Wind turbine manufacturers, developers and industry representatives are highly critical of government policy, and are increasingly looking to concrete towers as an alternative.

“Obviously they [Brazil] want to build a steel industry and they are doing it by artificially raising prices,” Steve Sawyer, secretary-general of the Global Wind Energy Council, tells Recharge. “It’s good for the steel industry, but bad for everyone else.”

“It’s the prerogative of a sovereign state,” says Alstom’s vice-president for wind, Alfonso Faubel. “Steel is used in development, so if you want development to take place you are always going to have certain conditions of local content.”

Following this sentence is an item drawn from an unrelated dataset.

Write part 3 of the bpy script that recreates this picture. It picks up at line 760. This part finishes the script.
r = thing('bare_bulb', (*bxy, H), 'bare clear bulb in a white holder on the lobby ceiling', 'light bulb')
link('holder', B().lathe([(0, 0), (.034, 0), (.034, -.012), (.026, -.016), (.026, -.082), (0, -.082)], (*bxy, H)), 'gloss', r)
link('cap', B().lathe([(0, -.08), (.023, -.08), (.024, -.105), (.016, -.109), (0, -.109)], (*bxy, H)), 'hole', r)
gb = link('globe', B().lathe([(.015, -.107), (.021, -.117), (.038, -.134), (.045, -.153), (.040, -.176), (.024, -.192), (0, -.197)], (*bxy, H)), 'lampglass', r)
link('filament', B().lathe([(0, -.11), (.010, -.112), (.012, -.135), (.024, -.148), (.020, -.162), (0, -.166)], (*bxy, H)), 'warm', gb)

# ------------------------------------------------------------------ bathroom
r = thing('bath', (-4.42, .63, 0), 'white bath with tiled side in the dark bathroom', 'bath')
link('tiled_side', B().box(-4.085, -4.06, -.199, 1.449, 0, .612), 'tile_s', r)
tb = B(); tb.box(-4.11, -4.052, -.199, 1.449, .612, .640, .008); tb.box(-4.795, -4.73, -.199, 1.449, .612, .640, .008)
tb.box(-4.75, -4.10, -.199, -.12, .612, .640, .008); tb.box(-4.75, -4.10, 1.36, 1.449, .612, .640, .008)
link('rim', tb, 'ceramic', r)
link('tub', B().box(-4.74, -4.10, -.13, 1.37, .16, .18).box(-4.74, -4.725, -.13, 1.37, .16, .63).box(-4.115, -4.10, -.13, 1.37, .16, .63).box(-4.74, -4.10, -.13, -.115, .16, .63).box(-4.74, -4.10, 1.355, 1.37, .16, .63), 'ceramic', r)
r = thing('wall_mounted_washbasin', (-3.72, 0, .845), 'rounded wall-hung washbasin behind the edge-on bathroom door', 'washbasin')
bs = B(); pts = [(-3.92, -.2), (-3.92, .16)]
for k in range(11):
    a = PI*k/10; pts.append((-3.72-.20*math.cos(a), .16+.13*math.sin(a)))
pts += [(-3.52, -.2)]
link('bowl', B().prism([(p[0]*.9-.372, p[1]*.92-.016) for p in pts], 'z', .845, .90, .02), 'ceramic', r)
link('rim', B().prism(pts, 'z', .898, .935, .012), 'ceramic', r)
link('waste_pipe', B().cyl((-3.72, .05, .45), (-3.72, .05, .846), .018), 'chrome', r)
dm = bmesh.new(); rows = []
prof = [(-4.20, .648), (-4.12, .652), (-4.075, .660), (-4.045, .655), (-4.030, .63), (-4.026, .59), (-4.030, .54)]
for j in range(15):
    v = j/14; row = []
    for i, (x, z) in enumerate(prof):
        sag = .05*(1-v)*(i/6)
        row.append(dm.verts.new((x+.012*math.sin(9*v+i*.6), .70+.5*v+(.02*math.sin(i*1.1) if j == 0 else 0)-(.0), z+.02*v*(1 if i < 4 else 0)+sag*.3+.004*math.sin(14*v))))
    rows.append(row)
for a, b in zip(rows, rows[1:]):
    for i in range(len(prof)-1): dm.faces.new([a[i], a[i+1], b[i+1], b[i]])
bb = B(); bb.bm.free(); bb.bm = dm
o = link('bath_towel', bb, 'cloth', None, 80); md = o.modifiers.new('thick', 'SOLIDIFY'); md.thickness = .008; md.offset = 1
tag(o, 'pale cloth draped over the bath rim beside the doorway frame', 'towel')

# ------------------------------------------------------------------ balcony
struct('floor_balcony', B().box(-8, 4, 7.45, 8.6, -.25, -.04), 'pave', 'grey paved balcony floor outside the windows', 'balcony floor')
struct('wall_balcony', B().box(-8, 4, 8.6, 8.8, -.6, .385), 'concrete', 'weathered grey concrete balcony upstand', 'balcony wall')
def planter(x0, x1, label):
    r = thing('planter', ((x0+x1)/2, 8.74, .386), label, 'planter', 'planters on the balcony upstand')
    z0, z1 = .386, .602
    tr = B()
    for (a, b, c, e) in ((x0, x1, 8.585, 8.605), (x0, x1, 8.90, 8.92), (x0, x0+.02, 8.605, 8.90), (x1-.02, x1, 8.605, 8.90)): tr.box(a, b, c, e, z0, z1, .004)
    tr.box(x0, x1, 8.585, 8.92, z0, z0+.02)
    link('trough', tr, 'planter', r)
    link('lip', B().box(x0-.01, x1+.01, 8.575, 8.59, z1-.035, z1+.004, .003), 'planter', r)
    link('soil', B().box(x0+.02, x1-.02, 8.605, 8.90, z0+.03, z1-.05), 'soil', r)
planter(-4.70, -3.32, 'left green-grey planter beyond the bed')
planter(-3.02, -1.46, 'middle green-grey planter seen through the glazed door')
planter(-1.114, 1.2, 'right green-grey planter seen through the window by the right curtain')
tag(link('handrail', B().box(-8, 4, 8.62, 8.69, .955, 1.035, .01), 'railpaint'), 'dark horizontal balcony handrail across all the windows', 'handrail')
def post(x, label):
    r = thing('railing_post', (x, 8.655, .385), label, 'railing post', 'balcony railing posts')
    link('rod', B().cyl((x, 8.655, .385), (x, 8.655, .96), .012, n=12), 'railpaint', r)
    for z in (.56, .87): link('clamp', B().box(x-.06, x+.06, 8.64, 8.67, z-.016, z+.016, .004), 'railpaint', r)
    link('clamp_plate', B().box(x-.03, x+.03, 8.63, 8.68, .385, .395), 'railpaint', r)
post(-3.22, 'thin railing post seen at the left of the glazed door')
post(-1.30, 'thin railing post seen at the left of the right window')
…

But Edgard Corrochano, Mercosur director at Gamesa, which was one of the most aggressive bidders in the recent tenders, says he hopes the situation will change, with Usiminas becoming more competitive. “Either [Usiminas] gets with the programme and they have international prices in Brazil, or we are going to see a tendency to go to concrete towers. And as soon as that happens, it’ll be very difficult for it to come back to steel.”

Other manufacturers point out that steel towers, as well as being expensive, are difficult and costly to transport.

Suzlon Brazil chief executive Arthur Lavieri says: “Almost everybody is talking about concrete, and it’s not only because steel prices in Brazil are completely insane, but also because bringing steel tubes of 100-120 metres 3,000km from the biggest factories is simply not possible.”

However, concrete towers need to be made on site, which can be expensive.

“To take advantage of price advantages you need a big project size,” says Gaylord.

Leading local turbine manufacturer Wobben Windpower is experimenting with using mobile concrete plants to build the towers, while Vestas sales director Marcelo Hutschinski says his company can offer concrete towers for wind farms larger than 100MW.

Officials at some turbine manufacturers admit there are drawbacks to concrete, and say they have few alternatives to buying expensive steel.